Eran las 00:33 minutos de un domingo fosforescente y digo “fosforescente”
porque hay cuando llueve una luminiscencia química que parece acabar con el
recuerdo disonante del verano. Ma non, no confundás, el verano es bello, lo es
por varios motivos o uno solo. El verano es bello porque, principalmente, es vos en mi vida. De acuerdo, también es
ese “supimos desde el primer día”, es vos y las veredas gris clarito, y las
caracolas negras de las farolas del paseo, y las palomas que casi siempre son
horribles menos cuando vuelan en las plazas y huele, precisamente porque es
verano, a cáscara de pipa y plástico de globo. Después de pensar en la palabra
fosforescente esto acaba. Y con "esto" me refiero a la picardía sobre los pareos, al recuerdo selectivo del estío que recién termina. Ahora me queda mirar desde aquí la lluvia y sentir al
mundo todo hecho de papel, entonces porqué no estremecerse por ese “deshacer” tan oportuno y perdoná la bufonería pero quién
pudiera algunas veces deshacerse con la lluvia.
En absoluto me disgusta que se marche el caradurismo del
verano.
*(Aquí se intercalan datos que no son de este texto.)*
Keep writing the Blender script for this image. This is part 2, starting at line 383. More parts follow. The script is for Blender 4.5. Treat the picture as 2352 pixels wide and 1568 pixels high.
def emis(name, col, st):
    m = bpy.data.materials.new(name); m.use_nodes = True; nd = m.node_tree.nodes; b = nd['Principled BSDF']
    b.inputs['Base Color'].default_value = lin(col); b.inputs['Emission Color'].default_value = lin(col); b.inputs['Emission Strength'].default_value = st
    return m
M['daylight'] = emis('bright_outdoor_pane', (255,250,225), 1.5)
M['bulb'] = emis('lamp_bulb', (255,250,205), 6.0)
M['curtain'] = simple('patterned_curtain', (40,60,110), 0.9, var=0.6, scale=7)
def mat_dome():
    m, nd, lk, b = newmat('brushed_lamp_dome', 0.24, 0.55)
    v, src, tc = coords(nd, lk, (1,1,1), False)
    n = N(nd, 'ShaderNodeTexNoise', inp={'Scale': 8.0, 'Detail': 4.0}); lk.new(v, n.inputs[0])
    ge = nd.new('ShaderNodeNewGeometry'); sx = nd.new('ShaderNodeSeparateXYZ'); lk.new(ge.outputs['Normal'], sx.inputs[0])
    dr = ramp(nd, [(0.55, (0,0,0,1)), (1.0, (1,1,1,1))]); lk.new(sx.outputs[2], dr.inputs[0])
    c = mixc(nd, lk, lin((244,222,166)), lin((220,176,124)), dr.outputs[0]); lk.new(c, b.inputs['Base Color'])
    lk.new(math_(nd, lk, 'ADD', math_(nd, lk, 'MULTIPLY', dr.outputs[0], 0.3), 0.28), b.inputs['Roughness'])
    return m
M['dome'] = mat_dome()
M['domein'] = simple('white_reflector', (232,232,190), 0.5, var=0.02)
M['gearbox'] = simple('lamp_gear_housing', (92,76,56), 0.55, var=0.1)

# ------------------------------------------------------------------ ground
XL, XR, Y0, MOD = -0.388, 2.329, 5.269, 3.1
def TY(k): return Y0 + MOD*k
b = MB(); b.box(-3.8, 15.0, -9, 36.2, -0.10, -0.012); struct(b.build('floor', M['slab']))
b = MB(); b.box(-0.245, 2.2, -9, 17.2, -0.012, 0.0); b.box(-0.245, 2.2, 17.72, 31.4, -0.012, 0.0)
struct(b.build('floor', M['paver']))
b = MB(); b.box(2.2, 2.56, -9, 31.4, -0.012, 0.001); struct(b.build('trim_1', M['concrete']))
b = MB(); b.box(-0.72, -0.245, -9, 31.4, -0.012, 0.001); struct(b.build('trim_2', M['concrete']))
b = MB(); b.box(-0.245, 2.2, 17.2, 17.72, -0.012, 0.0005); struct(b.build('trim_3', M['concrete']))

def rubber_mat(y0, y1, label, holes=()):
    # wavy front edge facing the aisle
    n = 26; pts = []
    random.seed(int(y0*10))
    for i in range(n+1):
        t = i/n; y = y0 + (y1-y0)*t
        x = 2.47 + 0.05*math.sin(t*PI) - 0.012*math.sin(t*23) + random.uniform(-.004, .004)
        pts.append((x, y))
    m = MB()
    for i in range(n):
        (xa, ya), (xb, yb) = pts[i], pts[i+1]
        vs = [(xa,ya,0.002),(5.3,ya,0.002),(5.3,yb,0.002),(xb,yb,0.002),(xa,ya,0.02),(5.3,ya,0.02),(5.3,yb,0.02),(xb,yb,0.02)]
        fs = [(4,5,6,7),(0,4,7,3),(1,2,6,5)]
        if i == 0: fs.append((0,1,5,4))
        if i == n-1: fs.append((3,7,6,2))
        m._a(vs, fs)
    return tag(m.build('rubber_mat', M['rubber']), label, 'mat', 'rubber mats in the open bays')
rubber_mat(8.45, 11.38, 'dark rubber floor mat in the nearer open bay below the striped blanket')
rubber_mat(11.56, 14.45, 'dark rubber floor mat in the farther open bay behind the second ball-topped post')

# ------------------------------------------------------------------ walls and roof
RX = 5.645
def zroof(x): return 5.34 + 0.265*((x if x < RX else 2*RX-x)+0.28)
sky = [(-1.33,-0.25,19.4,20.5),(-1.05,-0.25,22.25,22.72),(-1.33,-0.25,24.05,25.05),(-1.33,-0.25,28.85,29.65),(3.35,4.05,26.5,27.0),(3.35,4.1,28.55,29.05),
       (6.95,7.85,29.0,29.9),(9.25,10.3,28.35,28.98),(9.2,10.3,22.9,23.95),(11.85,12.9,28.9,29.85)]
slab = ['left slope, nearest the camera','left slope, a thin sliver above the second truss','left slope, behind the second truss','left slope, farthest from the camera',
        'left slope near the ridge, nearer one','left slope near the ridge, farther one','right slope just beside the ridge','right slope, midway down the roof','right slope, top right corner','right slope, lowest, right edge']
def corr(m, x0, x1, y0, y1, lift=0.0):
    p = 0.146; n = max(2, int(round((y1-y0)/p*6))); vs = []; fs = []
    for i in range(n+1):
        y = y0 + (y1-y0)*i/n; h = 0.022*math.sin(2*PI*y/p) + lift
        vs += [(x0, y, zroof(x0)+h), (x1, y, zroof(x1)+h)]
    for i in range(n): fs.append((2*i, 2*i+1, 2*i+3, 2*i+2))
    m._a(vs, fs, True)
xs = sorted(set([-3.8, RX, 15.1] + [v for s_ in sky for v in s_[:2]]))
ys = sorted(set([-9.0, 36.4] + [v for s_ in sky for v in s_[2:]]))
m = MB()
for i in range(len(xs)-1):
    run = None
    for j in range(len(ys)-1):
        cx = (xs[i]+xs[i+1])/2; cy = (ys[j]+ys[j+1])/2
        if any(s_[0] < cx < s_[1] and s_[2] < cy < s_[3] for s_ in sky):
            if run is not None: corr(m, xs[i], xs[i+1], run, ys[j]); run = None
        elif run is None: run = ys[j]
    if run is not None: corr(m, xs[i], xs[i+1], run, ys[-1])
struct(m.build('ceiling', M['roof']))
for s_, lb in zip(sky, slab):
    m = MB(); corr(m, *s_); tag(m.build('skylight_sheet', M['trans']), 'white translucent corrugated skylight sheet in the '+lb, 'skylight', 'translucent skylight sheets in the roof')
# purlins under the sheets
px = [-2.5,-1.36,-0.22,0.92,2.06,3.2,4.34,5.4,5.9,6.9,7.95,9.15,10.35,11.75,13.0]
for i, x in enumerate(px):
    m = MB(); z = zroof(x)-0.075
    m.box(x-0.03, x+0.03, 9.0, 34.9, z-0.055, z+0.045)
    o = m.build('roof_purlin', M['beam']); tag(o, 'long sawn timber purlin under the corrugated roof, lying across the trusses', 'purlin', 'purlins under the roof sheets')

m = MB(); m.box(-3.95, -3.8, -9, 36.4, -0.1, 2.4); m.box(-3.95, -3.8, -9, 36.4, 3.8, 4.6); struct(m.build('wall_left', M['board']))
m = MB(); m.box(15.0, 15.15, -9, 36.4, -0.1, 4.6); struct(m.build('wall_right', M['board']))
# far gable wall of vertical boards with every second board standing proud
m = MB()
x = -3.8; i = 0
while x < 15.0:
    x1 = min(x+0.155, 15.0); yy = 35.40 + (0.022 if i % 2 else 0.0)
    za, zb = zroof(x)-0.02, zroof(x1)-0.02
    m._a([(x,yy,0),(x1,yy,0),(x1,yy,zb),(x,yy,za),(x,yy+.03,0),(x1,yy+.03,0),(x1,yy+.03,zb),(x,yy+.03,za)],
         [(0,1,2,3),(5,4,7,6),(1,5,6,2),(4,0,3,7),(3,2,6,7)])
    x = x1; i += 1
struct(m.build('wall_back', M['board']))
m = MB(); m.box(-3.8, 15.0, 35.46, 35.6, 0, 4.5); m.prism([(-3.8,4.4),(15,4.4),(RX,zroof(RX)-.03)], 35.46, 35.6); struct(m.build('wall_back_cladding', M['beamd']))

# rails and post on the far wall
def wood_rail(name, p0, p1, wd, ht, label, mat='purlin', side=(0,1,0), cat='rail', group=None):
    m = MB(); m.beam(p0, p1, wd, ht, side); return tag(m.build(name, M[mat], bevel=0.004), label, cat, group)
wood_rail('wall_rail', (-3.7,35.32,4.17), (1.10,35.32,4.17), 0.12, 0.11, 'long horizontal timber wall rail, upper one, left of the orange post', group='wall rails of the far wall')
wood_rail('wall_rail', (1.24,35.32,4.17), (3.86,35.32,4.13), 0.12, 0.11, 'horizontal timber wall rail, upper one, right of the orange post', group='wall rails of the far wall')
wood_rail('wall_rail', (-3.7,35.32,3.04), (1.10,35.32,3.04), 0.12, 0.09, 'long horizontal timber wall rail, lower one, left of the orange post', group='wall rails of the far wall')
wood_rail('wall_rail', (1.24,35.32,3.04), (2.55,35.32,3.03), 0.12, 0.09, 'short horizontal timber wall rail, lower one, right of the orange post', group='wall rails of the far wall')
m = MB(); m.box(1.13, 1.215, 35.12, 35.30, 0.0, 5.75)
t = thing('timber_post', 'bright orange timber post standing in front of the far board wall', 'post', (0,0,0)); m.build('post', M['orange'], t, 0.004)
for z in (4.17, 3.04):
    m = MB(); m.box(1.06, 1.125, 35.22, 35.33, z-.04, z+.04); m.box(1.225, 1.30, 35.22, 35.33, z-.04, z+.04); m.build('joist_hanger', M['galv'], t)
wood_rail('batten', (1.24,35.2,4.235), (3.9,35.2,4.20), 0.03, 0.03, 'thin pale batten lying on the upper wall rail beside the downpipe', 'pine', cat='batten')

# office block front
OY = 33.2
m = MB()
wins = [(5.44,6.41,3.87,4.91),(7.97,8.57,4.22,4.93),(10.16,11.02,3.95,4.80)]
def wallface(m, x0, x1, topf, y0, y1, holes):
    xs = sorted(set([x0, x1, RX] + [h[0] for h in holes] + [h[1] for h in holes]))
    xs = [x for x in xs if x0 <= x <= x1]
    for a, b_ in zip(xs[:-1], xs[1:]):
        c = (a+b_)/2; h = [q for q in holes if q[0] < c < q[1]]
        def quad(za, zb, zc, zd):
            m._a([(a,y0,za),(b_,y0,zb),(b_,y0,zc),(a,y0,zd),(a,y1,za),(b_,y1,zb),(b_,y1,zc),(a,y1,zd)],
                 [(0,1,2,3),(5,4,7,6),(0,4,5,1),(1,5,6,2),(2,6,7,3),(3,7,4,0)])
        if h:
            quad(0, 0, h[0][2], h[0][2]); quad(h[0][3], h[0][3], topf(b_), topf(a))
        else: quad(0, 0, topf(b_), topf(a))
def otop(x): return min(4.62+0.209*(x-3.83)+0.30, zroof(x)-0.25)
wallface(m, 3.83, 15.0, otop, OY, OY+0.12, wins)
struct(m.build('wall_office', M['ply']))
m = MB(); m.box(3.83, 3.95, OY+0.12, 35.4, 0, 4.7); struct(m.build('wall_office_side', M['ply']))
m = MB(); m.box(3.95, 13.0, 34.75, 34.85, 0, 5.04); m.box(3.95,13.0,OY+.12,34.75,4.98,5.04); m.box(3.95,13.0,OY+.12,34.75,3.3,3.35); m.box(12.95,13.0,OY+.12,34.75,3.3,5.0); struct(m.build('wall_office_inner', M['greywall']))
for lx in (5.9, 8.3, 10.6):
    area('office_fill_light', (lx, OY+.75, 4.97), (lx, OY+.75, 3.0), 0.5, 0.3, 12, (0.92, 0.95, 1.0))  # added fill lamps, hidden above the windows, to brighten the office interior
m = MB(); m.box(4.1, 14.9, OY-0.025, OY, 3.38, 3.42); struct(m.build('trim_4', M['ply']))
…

Es bello sí pero septiembre llega con su habitual inocencia y nos
permite restituir, al fin, lo verdadero. Septiembre es el renacimiento de los
melancólicos. En septiembre el mar ya no es más que un poso de tristeza al que
acudir con un perro o un buen libro. Y eso me gusta. En
septiembre nos podemos permitir los
arrorós bajo las mantas, los pies fríos, la calceta, los cafés volcánicos, los
documentales de gorilas y los lapiceros en tazas de chocolate.
Y si quiero no le escribo un final. Te girás, te llevás la manta, me acariciás el muslo derecho. Y ya no hay ventana, ni lluvia, ni septiembre. Solo el porqué protagonista de la belleza del verano.